▶ **Written instruction**:
Copy all lines below exactly as written. Leave pictures out.

▶ **Data section**:
■ ■ ■ ■ ■

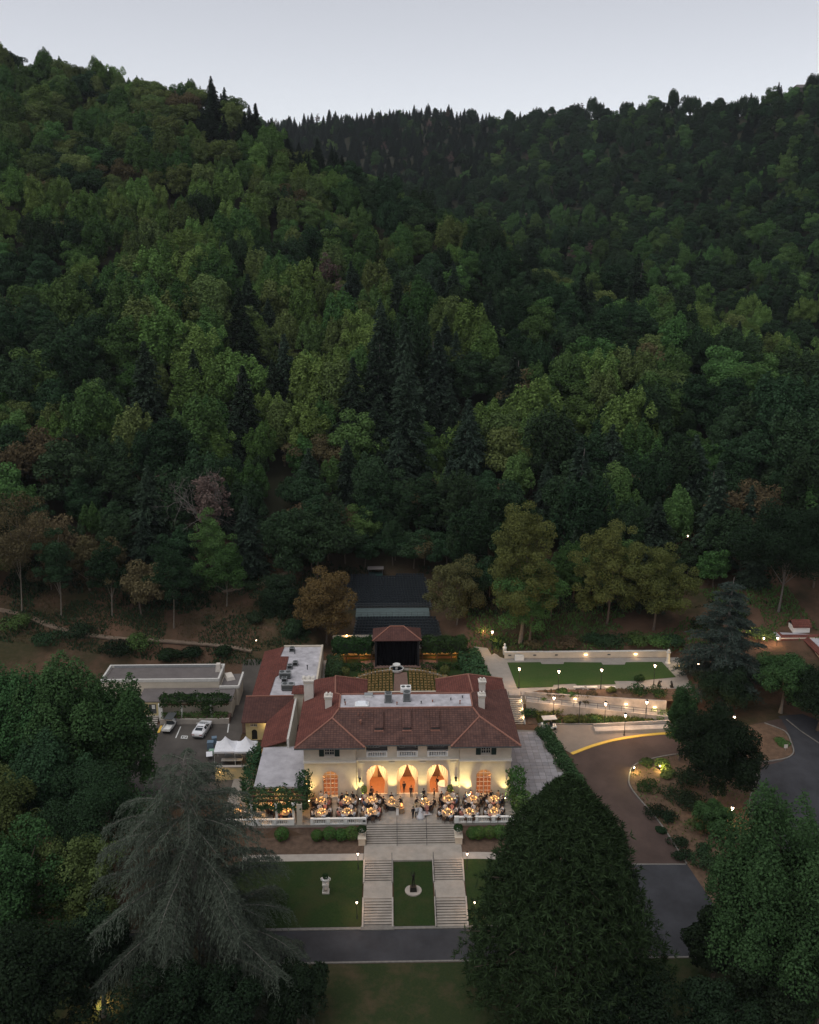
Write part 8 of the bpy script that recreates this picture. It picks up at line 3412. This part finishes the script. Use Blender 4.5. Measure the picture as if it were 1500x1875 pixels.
mats_ = [LF['gold'], LF['green'], LF['brown']]
Qs, ms = [], []
bed = [(968, 1290), (1000, 1284), (1225, 1318), (1225, 1326), (985, 1325)]
for i, (n, lo, sz) in enumerate(((9000, -0.3, 0.40), (6500, -0.1, 0.36), (3000, 0.1, 0.3))):
    q = cover('c', n, poly_in(bed, lo, 2.0 + i), None, sz, 1.2, 50 + i)
    Qs.append(q); ms += [i] * len(q)
for i, (n, lo, sz) in enumerate(((2500, 0.1, 0.22), (2500, 0.15, 0.24), (1500, 0.2, 0.2))):
    q = cover('c', n, poly_in(ISL, lo, 2.2 + i), None, sz, 0.9, 60 + i)
    Qs.append(q); ms += [i] * len(q)
tag(obj('bed_grasses', quad_mesh('bed_grasses', np.concatenate(Qs), mats_, ms)), kind='stuff')
q = cover('c', 2600, patchy(20, 46, 23.5, 26.5, 2.0, 0.0), None, 0.2, 1.0, 70)
q[..., 2] += np.maximum(0, 2.6 - q[..., 2].min(1))[:, None]
tag(obj('bed_grasses', quad_mesh('bed_grasses', q, LF['brown'])), kind='stuff')
Qs, ms = [], []
mats_ = [LF['dark'], LF['brown'], LF['green'], LF['deep']]
for i, (n, x0, x1, y0, y1, lo, sz) in enumerate(((26000, -75, -13, 40, 66, 0.12, 0.30), (16000, -75, -13, 40, 66, 0.0, 0.22), (12000, 12, 75, 40, 58, -0.1, 0.34), (24000, -75, 75, 52, 72, -0.1, 0.42))):
    q = cover('c', n, patchy(x0, x1, y0, y1, 5.0 + i, lo), None, sz, 0.9, 80 + i)
    c = q.mean(1)
    k = ~((c[:, 0] > -14.5) & (c[:, 0] < 9.5) & (c[:, 1] < 70)) & ~((c[:, 0] > 12) & (c[:, 0] < 49) & (c[:, 1] < 40.5))
    Qs.append(q[k]); ms += [i] * int(k.sum())
tag(obj('undergrowth', quad_mesh('undergrowth', np.concatenate(Qs), mats_, ms)), kind='stuff')
plant_wood()
# ------------------------------------------------------------------ evening haze in the valley
def build_haze():
    m = bpy.data.materials.new('haze')
    m.use_nodes = True
    N, L = m.node_tree.nodes, m.node_tree.links
    N.clear()
    out = N.new('ShaderNodeOutputMaterial')
    v = N.new('ShaderNodeVolumePrincipled')
    v.inputs['Color'].default_value = (0.80, 0.84, 0.92, 1)
    v.inputs['Density'].default_value = HAZE_DENSITY
    v.inputs['Anisotropy'].default_value = 0.3
    L.new(v.outputs[0], out.inputs['Volume'])
    mb = MB()
    top = max(o.matrix_world.translation.z for o in scene.objects) + 45
    mb.box(0, 900, -27, 6400, 6400, max(top, 260) + 27)
    o = mb.build('haze', m)
    tag(o, kind='stuff')


HAZE_DENSITY = 0.00007
bpy.context.view_layer.update()
build_haze()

■ ■ ■ ■ ■

▶ **Full solution**:
Write part 8 of the bpy script that recreates this picture. It picks up at line 3412. This part finishes the script. Use Blender 4.5. Measure the picture as if it were 1500x1875 pixels.
mats_ = [LF['gold'], LF['green'], LF['brown']]
Qs, ms = [], []
bed = [(968, 1290), (1000, 1284), (1225, 1318), (1225, 1326), (985, 1325)]
for i, (n, lo, sz) in enumerate(((9000, -0.3, 0.40), (6500, -0.1, 0.36), (3000, 0.1, 0.3))):
    q = cover('c', n, poly_in(bed, lo, 2.0 + i), None, sz, 1.2, 50 + i)
    Qs.append(q); ms += [i] * len(q)
for i, (n, lo, sz) in enumerate(((2500, 0.1, 0.22), (2500, 0.15, 0.24), (1500, 0.2, 0.2))):
    q = cover('c', n, poly_in(ISL, lo, 2.2 + i), None, sz, 0.9, 60 + i)
    Qs.append(q); ms += [i] * len(q)
tag(obj('bed_grasses', quad_mesh('bed_grasses', np.concatenate(Qs), mats_, ms)), kind='stuff')
q = cover('c', 2600, patchy(20, 46, 23.5, 26.5, 2.0, 0.0), None, 0.2, 1.0, 70)
q[..., 2] += np.maximum(0, 2.6 - q[..., 2].min(1))[:, None]
tag(obj('bed_grasses', quad_mesh('bed_grasses', q, LF['brown'])), kind='stuff')
Qs, ms = [], []
mats_ = [LF['dark'], LF['brown'], LF['green'], LF['deep']]
for i, (n, x0, x1, y0, y1, lo, sz) in enumerate(((26000, -75, -13, 40, 66, 0.12, 0.30), (16000, -75, -13, 40, 66, 0.0, 0.22), (12000, 12, 75, 40, 58, -0.1, 0.34), (24000, -75, 75, 52, 72, -0.1, 0.42))):
    q = cover('c', n, patchy(x0, x1, y0, y1, 5.0 + i, lo), None, sz, 0.9, 80 + i)
    c = q.mean(1)
    k = ~((c[:, 0] > -14.5) & (c[:, 0] < 9.5) & (c[:, 1] < 70)) & ~((c[:, 0] > 12) & (c[:, 0] < 49) & (c[:, 1] < 40.5))
    Qs.append(q[k]); ms += [i] * int(k.sum())
tag(obj('undergrowth', quad_mesh('undergrowth', np.concatenate(Qs), mats_, ms)), kind='stuff')
plant_wood()
# ------------------------------------------------------------------ evening haze in the valley
def build_haze():
    m = bpy.data.materials.new('haze')
    m.use_nodes = True
    N, L = m.node_tree.nodes, m.node_tree.links
    N.clear()
    out = N.new('ShaderNodeOutputMaterial')
    v = N.new('ShaderNodeVolumePrincipled')
    v.inputs['Color'].default_value = (0.80, 0.84, 0.92, 1)
    v.inputs['Density'].default_value = HAZE_DENSITY
    v.inputs['Anisotropy'].default_value = 0.3
    L.new(v.outputs[0], out.inputs['Volume'])
    mb = MB()
    top = max(o.matrix_world.translation.z for o in scene.objects) + 45
    mb.box(0, 900, -27, 6400, 6400, max(top, 260) + 27)
    o = mb.build('haze', m)
    tag(o, kind='stuff')


HAZE_DENSITY = 0.00007
bpy.context.view_layer.update()
build_haze()